In this instance Heather it had nothing to do with data protection, but with the acvtivation of the cards for our joint account:
I called first and activated my card, answering a couple of questions about the balance and direct debits that were on the account - my answers were to the nearest £25 or so... not exact in the slightest. They activated my card immediately.
Next I said to the guy that I'd put my wife on to activate her card (bear in mind - joint account...) he told me she'd need to phone again as they can't activate two cards on the same call. Very well. My wife then phoned to activate her card - she was asked the same type of questions and was told that her answers were not precise enough.

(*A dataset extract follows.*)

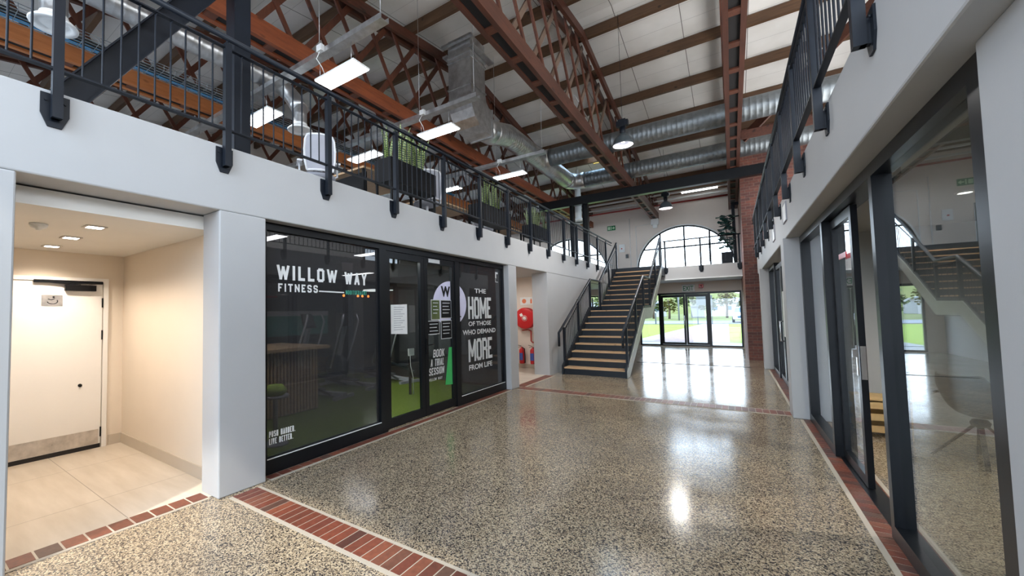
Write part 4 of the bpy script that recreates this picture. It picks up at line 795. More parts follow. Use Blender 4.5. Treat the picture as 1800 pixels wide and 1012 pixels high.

When she turned to me to ask what the exact figures were the woman on the other end of the phone said very abruptly to her that conferring was not allowed, she would have to activate the card in the branch - along with photgraphic ID and proof of address - and then hung up. (again JOINT account!!)
The only difference between my wife's answers and mine was the accent in which they were given.
It get's better, 6 months later and the new cards were issued, again my wife called to activate hers and was informed that due to the fact she had failed to supply them with correct answers last time she was now barred from activating ANY card on the phone, this bar could only be lifted in branch (of course they didn't bother to lift the bar as a matter of course when she had been forced to activate in branch due to THEIR racism)
I have spent over 10 hours complaining to the Bank Of Scotland about this and demanding an apology which they refuse to issue.
The Bank of Scotland is, in my experience, the worst bank on the planet, they have staff who just simply do not care, they have proceedures which ensure incompetence and are through and through the rudest, least helpful shower of c*nts you could possibly do business with.
(Excuse my pottyMouthedness, but in this instance that particular word fits like a tailored glove.)
Next week I shall be visiting their flagship branch to return every piece of junkmail they have ever sent me, the 1.5kgs of forms they gave me to fill out to open a business account and to tell them - in branch, very vocally that all my financial dealings are now with a competent bank which I am singing the praises of.